# To do
Transcribe every line from the top down to the line with "dark cedars dotted", both ends included, but not the pictures.

########

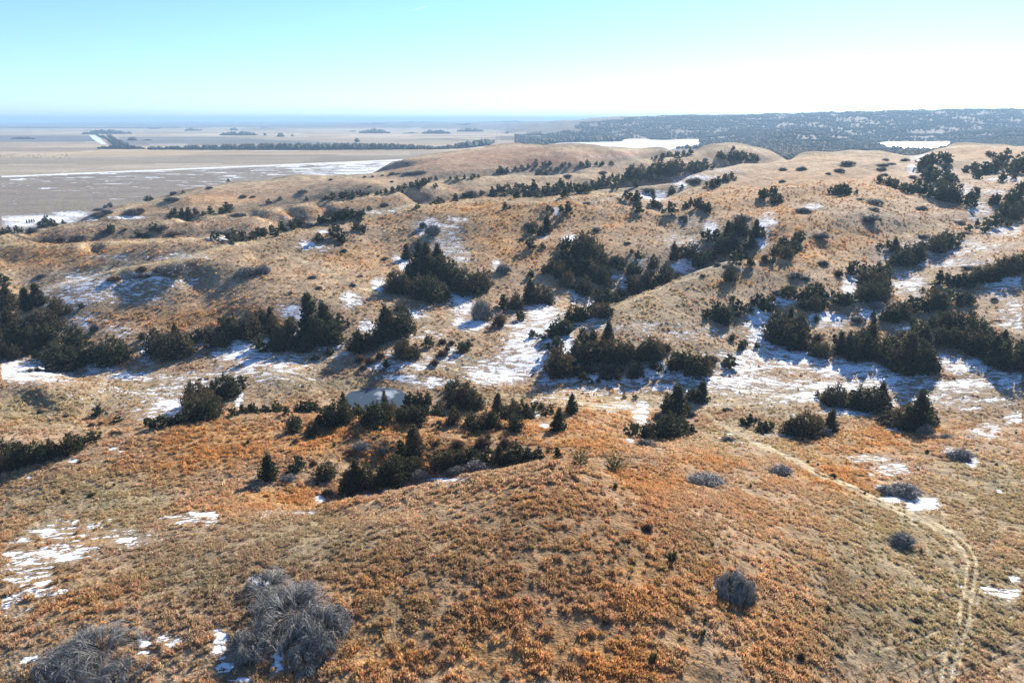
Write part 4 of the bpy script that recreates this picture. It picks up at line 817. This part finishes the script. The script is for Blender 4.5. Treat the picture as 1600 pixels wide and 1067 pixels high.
# the farther, smaller cedars in one
def join_low(items, name, label, mat, protos):
    Vs, Fs, As, n = [], [], [], 0
    for (x, y, z, h, w) in items:
        v, f, var = protos[int(rng.integers(len(protos)))]; a = rng.uniform(0, 6.28); c, s = math.cos(a), math.sin(a)
        q = np.stack([(v[:, 0] * c - v[:, 1] * s) * w + x, (v[:, 0] * s + v[:, 1] * c) * w + y, v[:, 2] * h + z], 1)
        Vs.append(q); Fs.append(f + n); As.append(np.clip(var + rng.normal() * .15, 0, 1)); n += len(v)
    me = np_mesh(name, np.concatenate(Vs), np.concatenate(Fs), mat, False, {"var": ('FLOAT', np.concatenate(As))})
    return tag(link(name, me), label, kind="stuff")
small = [(*t['loc'], t['H'], t['H'] * rng.uniform(1.0, 1.35)) for t in rest]
for t in rest:          # the thickets are closed: younger cedars stand between the taller ones
    for k in range(1):
        x = t['loc'][0] + rng.normal() * t['H'] * .75; y = t['loc'][1] + rng.normal() * t['H'] * .8; h = t['H'] * rng.uniform(.45, .8)
        small.append((x, y, float(ground_z(x, y)), h, h * rng.uniform(1.05, 1.4)))
if rest: join_low(small, "distant_cedars", "small dark cedars dotted along the far ridges and draws", CEDAR, LOW)

# ---- bare and brown shrubs
GW = {'g': ('bare_thicket', 'grey leafless thicket', 'shrub', 'leafless grey thickets on the slopes'), 'm': ('bare_thicket', 'grey leafless thicket', 'shrub', 'leafless grey thickets on the slopes'),
      'o': ('brown_shrub', 'brown scrubby bush', 'shrub', 'brown scrub along the eroded banks'), 'w': ('bare_tree', 'thin leafless tree', 'tree', 'leafless trees'),
      'y': ('small_shrub', 'small green tuft of plant', 'plant', 'little green plants in the grass')}
YUC = []
for k in range(3):
    g = np.random.default_rng(70 + k); n = 70; a = g.uniform(0, 6.28, n); e = g.uniform(.25, 1.4, n)
    D = np.stack([np.cos(a) * np.cos(e), np.sin(a) * np.cos(e), np.sin(e)], 1); v, f = kites(D * .05, D, g.uniform(.6, 1.0, n), np.full(n, .05), g, .08)
    YUC.append(np_mesh("leaves", v, f, BUSHY, False, {"var": ('FLOAT', np.repeat(np.clip(g.normal(.35, .2, n), 0, 1), 4))}))
shr = []
for ph, px, py, w, h, kd in unpack(SHRUBS, 4):
    g = at(px, py)
    if g is None: continue
    shr.append(dict(ph=ph, px=px, py=py, w=w, h=h, kd=kd or 'g', loc=g, depth=g[1] * CP - g[2] * SP))
by = {}
for t in shr: by.setdefault((t['ph'], GW[t['kd']][1]), []).append(t)
for (ph, nn), it in by.items(): label_rows(it, lambda t: ('wide ' if t['w'] > 24 else 'low ' if t['h'] < .4 * t['w'] else 'rounded ' if t['kd'] in 'gm' else '') + nn, ph)
for t in shr:
    nm, _n, cat, grp = GW[t['kd']]; x, y, z = t['loc']; s = t['depth'] / FPX; kd = t['kd']
    me = {'g': BARE, 'm': BARE_MID, 'o': SCRUB, 'w': WISPY, 'y': YUC}[kd]; me = me[int(rng.integers(len(me)))]
    wx = t['w'] * s * .5; hz = max(.35, t['h'] * s * (1 if kd in 'wy' else .8 if kd == 'o' else .66))
    root = link(nm, None, loc=(x, y + wx * .35, z - .03)); root.scale = (wx, wx * rng.uniform(.7, .9), hz); root.rotation_euler = (0, 0, rng.normal() * .12)
    root.location.z = float(ground_z(x, y + wx * .35)) - .03
    tag(root, t['label'], cat, grp)
    link("leaves" if kd == 'y' else "twigs", me, root).rotation_euler = (0, 0, rng.uniform(-.3, .3))
    if kd != 'y': link("stems", STEMS[int(rng.integers(2))], root)

# ---- the big swept thickets of the foreground, mound by mound
def big_thicket(label, mounds, seed):
    g0 = at(*mounds[0][:2]); root = link("bare_thicket", None, loc=g0)
    tag(root, label, "shrub", "leafless grey thickets on the slopes")
    for k, (px, py, w, h, n) in enumerate(mounds):
        g = at(px, py); s = (g[1] * CP - g[2] * SP) / FPX
        v, f, var = twig_arrays(n, seed + k, droop=.62, w=.006 * 60 / w * 1.6, seg=6, kink=.03, comb=.34)
        wx = w * s * .5; v = v * np.array((wx, wx * .85, h * s)); a = rng.uniform(0, 6.28); c, q = math.cos(a), math.sin(a)
        yy = g[1] + wx * .5
        v = np.stack([v[:, 0] * c - v[:, 1] * q + g[0] - g0[0], v[:, 0] * q + v[:, 1] * c + yy - g0[1], v[:, 2] + float(ground_z(g[0], yy)) - .05 - g0[2]], 1)
        link("twig_mound", np_mesh("twig_mound", v, f, TWIG, False, {"var": ('FLOAT', var)}), root)
    st = link("stems", STEMS[0], root); st.scale = (3, 2, 1.2); st.location = (0, 1.5, -.1)
big_thicket("largest grey bare thicket of drooping twigs, with snow at its foot, below the orange hilltop",
            [(445, 990, 160, 48, 3200), (412, 938, 104, 30, 1500), (498, 1008, 116, 50, 2600), (388, 1034, 90, 44, 1900), (475, 1046, 82, 34, 1500)], 500)
big_thicket("second largest grey bare thicket, swept twigs, in the bottom corner left of the largest one",
            [(128, 1056, 156, 48, 3000), (92, 1068, 94, 38, 1500), (178, 1075, 84, 36, 1200)], 520)
big_thicket("round grey bare thicket alone on the orange right flank of the dome hill",
            [(1150, 938, 72, 46, 2200), (1168, 942, 44, 38, 900), (1138, 940, 40, 30, 700)], 540)
# ================================================================ far country: woods, groves, a pole, cattle
def blob_low(seed):
    g = np.random.default_rng(seed); v = np.array([(0, 0, 1), (.34, 0, .62), (-.17, .3, .66), (-.17, -.3, .6), (.2, .36, .3), (-.42, 0, .28), (.2, -.36, .32), (0, 0, 0)], float)
    v[:, :2] *= g.uniform(.8, 1.35, (8, 1)); v[1:-1, 2] *= g.uniform(.75, 1.2, 6)
    f = np.array([(0, 1, 2), (0, 2, 3), (0, 3, 1), (1, 4, 2), (2, 5, 3), (3, 6, 1), (1, 6, 4), (2, 4, 5), (3, 5, 6), (7, 5, 4), (7, 6, 5), (7, 4, 6)])
    return v, f, np.full(8, .4)
BLOBS = [blob_low(k) for k in range(8)]
def scatter(items, name, label, mat):
    """items: arrays x, y, z, h, w -> one mesh"""
    x, y, z, h, w = items; n = len(x); pid = rng.integers(0, len(BLOBS), n); a = rng.uniform(0, 6.283, n)
    pv = np.stack([b[0] for b in BLOBS])[pid]; c, s = np.cos(a)[:, None], np.sin(a)[:, None]
    V = np.stack([(pv[..., 0] * c - pv[..., 1] * s) * w[:, None] + x[:, None], (pv[..., 0] * s + pv[..., 1] * c) * w[:, None] + y[:, None], pv[..., 2] * h[:, None] + z[:, None]], -1)
    F = BLOBS[0][1][None] + (np.arange(n) * 8)[:, None, None]
    var = np.repeat(rng.uniform(0, 1, n), 8)
    return tag(link(name, np_mesh(name, V.reshape(-1, 3), F.reshape(-1, 3), mat, False, {"var": ('FLOAT', var)})), label, kind="stuff")
WOOD = foliage_mat("far_wood", (.028, .036, .022), (.07, .062, .045), (.05, .05, .035))
n = 110000
px = rng.uniform(805, 1690, n); Yq = np.exp(rng.uniform(math.log(1250), math.log(5400), n)); Uq = (px - 800) / FPX / 1.05; Xq = Uq * Yq; Hq = -ground_z(Xq, Yq)
dens = fbm(Xq / 210, Yq / 210, 131, 4) * 2.2 + .68 + .2 * sstep(3200, 4500, Yq)
ppx, ppy = proj(Xq, Yq, -Hq)
shore = np.minimum(np.abs(ppy - 226), 40)
keep = (rng.uniform(0, 1, n) < np.clip(dens, 0.02, 1) ** 1.5) & ~((Yq < 2200) & (px < 1190)) & ((px > 905 + 110 * fbm(Xq / 260, Yq / 400, 133, 3)) | (Yq < 3900 + 500 * fbm(Xq / 200, Yq / 500, 134, 2))) & ((px > 1000 + 90 * fbm(Xq / 300, Yq / 500, 135, 3)) | (Yq < 4900))
keep &= ~((Yq < 1900) & (dens < .45))
for P_, h_ in LAKES: keep &= (poly_dist(ppx, ppy, P_) > .7) & ~((poly_dist(ppx, ppy - 5, P_) < 0) & (rng.uniform(0, 1, n) < .85))
idx_k = np.nonzero(keep)[0]; idx_k = idx_k[np.argsort(Yq[idx_k])][:30000] if len(idx_k) > 30000 and False else idx_k
if len(idx_k) > 40000: idx_k = rng.choice(idx_k, 40000, replace=False)
hh = rng.uniform(6, 13, len(idx_k)); scatter((Xq[idx_k], Yq[idx_k], -Hq[idx_k] - .4, hh, hh * rng.uniform(.75, 1.25, len(idx_k)) * 1.25), "far_woodland", "blue-hazed cedar woods covering the far hills around the lakes", WOOD)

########

# Output for this task
Write part 4 of the bpy script that recreates this picture. It picks up at line 817. This part finishes the script. The script is for Blender 4.5. Treat the picture as 1600 pixels wide and 1067 pixels high.
# the farther, smaller cedars in one
def join_low(items, name, label, mat, protos):
    Vs, Fs, As, n = [], [], [], 0
    for (x, y, z, h, w) in items:
        v, f, var = protos[int(rng.integers(len(protos)))]; a = rng.uniform(0, 6.28); c, s = math.cos(a), math.sin(a)
        q = np.stack([(v[:, 0] * c - v[:, 1] * s) * w + x, (v[:, 0] * s + v[:, 1] * c) * w + y, v[:, 2] * h + z], 1)
        Vs.append(q); Fs.append(f + n); As.append(np.clip(var + rng.normal() * .15, 0, 1)); n += len(v)
    me = np_mesh(name, np.concatenate(Vs), np.concatenate(Fs), mat, False, {"var": ('FLOAT', np.concatenate(As))})
    return tag(link(name, me), label, kind="stuff")
small = [(*t['loc'], t['H'], t['H'] * rng.uniform(1.0, 1.35)) for t in rest]
for t in rest:          # the thickets are closed: younger cedars stand between the taller ones
    for k in range(1):
        x = t['loc'][0] + rng.normal() * t['H'] * .75; y = t['loc'][1] + rng.normal() * t['H'] * .8; h = t['H'] * rng.uniform(.45, .8)
        small.append((x, y, float(ground_z(x, y)), h, h * rng.uniform(1.05, 1.4)))
if rest: join_low(small, "distant_cedars", "small dark cedars dotted along the far ridges and draws", CEDAR, LOW)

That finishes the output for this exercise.